To Paint or Not to Paint Your Siding

A homeowner painting his siding.

Odds are one of the reasons you chose siding for your home was because its ease of maintenance. It doesn't matter if you have vinyl and aluminum, or some of the up and comers like fiberglass and cement, with a little pressure washing every few years, you’ve got siding that looks good as new. As the years pass, you may notice the luster not returning and you’re think about painting your siding.

Wood and cement siding are a little different, and we'll save those for another day. So, instead, lets look at the more standard manufactured sidings.

Reasons Why You Shouldn’t Paint

There are some people out there that say you should never paint your siding. When it gets worn looking, replace it. It’s a valid statement if you have the money.

If the siding is damaged and you need to replace several planks anyway, then painting may end up being more trouble than it’s worth. You might as well just replace the whole thing with something you like.

Don’t paint your siding if you simply want something a little different, either. The days of only white siding are over. There are many different shades and textures available. If you only want a new color, then painting could be a long a laborious process that could have been avoided if you visited the local siding dealer.

Benefits of Painting Your Siding

If you don't have the money to replace your siding, then coat of paint is an easy way to bring back that shine and luster. Over time, dirt, grime, and the constant beating of the sun can cause the siding to fade and become so dirty even pressure washing won't save it. Paint can help bring back its original color.

The protective coatings on the siding can also wear, leading to damage and potential sealing issues. Paint adds a whole new layer of protection that you wouldn't normally have. It also adds a little weight to the siding, making it more difficult to be blown off in bad weather.

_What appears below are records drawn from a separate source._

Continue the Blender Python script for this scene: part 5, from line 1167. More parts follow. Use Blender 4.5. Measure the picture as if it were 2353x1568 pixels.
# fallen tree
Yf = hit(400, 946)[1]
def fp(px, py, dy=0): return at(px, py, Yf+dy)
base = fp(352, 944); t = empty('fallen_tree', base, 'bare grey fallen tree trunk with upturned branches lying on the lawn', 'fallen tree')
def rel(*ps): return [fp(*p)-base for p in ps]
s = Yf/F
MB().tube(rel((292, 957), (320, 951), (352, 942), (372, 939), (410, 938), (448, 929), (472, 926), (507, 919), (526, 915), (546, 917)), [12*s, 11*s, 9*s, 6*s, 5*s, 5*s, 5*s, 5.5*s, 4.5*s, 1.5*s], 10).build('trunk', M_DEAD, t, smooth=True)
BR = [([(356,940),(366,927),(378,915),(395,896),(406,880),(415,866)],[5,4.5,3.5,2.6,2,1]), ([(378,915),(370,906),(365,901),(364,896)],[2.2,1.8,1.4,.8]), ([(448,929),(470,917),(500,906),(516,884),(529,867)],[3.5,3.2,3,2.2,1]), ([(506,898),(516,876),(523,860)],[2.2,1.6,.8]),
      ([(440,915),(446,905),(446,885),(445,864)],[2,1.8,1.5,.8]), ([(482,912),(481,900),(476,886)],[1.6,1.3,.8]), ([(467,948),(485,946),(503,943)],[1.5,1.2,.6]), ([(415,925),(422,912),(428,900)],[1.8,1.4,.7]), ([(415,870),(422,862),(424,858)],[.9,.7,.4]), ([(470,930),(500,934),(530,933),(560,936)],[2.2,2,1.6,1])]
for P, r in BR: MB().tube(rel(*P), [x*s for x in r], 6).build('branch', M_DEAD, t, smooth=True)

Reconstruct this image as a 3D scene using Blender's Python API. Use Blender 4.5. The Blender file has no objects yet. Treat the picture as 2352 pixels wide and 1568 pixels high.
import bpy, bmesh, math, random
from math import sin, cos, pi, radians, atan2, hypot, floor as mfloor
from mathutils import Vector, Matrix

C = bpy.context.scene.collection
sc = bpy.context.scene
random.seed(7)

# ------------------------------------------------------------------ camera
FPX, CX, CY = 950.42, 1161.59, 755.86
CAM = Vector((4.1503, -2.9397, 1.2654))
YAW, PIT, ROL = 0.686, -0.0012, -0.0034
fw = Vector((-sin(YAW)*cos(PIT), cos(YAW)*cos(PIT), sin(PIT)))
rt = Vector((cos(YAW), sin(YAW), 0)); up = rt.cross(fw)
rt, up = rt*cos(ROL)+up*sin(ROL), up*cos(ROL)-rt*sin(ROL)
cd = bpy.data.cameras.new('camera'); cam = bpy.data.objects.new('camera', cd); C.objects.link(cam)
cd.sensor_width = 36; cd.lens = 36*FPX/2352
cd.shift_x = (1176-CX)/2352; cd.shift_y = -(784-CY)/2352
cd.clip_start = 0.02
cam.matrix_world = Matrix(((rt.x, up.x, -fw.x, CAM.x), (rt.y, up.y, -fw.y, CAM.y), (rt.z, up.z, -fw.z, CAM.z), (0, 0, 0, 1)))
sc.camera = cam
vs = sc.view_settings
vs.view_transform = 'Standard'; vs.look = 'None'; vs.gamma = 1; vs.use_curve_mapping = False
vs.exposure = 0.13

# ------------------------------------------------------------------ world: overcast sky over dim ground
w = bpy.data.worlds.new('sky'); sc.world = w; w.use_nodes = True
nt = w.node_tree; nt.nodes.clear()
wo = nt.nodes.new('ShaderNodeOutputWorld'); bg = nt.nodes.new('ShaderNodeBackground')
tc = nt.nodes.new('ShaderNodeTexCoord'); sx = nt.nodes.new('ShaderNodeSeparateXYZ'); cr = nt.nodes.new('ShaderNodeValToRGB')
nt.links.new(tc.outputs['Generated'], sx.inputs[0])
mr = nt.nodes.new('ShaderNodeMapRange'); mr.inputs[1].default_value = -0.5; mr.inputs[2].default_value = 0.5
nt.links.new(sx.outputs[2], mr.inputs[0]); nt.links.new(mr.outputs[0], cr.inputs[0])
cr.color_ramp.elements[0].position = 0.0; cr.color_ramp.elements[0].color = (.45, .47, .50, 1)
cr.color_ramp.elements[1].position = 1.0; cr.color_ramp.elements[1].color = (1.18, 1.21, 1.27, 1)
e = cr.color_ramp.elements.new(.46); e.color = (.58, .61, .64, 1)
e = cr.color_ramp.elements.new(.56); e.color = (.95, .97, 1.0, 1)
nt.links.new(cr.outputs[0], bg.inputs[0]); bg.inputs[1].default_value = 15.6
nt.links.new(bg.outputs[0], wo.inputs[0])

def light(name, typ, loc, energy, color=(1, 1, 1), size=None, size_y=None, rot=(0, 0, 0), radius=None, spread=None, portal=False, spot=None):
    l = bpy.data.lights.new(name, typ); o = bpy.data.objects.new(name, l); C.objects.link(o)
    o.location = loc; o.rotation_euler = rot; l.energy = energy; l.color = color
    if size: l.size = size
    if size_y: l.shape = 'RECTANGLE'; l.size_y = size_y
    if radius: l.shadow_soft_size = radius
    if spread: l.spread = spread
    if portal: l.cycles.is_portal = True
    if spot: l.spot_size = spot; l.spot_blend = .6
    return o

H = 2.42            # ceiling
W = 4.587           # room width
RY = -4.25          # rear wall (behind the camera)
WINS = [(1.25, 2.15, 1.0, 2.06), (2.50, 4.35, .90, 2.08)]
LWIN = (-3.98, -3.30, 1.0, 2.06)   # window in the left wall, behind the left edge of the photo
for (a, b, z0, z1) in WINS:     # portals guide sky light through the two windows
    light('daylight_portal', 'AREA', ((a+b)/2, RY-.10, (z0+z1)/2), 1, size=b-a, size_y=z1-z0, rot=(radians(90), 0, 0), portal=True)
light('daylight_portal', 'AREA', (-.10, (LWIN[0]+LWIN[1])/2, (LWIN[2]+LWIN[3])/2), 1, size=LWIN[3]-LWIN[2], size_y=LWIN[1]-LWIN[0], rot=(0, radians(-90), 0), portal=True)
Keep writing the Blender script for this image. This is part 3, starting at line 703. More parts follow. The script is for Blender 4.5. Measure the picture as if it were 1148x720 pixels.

So, You’re Going to Paint Your Siding

You’ve weighed the pros and cons and either it seems like the right idea for you or you can’t afford a complete siding replacement. Painting manufactured siding isn’t like painting an interior room or a standard exterior like wood or stucco.

There are several different types of siding out there from wood to aluminum and vinyl. There are two main issues that you have to deal with when painting siding: slipping and thermal expansion. The siding is designed to have water run off it, so it has less wear and tear through the years when it rains. The reason rain water slides off your siding is the same reason why your paint may as well.

Water-based paints will have a hard time sticking to vinyl siding, so it’s best to use vinyl paint that is made with acrylic and urethane resins that help it stick to the vinyl. You may have to use several coats, especially if the new color is vastly different than the original.

Thermal expansion is a bit trickier. Siding expand and contracts with the heat and the cold. This expansion can be difficult on paint as it can cause chipping and other problems. Latex paints are made from a rubber and designed to withstand a certain level of expansion and contraction. It will work well with wood siding and to some extent aluminum siding, but since it’s water-based, it’s not a good fit for vinyl.

Tips for Painting Siding

Paint in the Shadows - Never paint siding while in direct sunlight. The thermal expansion will occur as the temperature increases and that can be nightmare as the paint dries. Instead, paint during the evening or while that area of the house is covered in shadow.

Dark Colors Can Spell Trouble - If you have a white or light colored siding and are painting it a darker color, you could end up with some severe warping of the siding. Dark colors absorb heat and will make the siding hotter than normal. This can cause extreme thermal expansion and, thus, warping.

There are pros and cons to painting siding. It is important to weigh your options before you start. Is it right for you?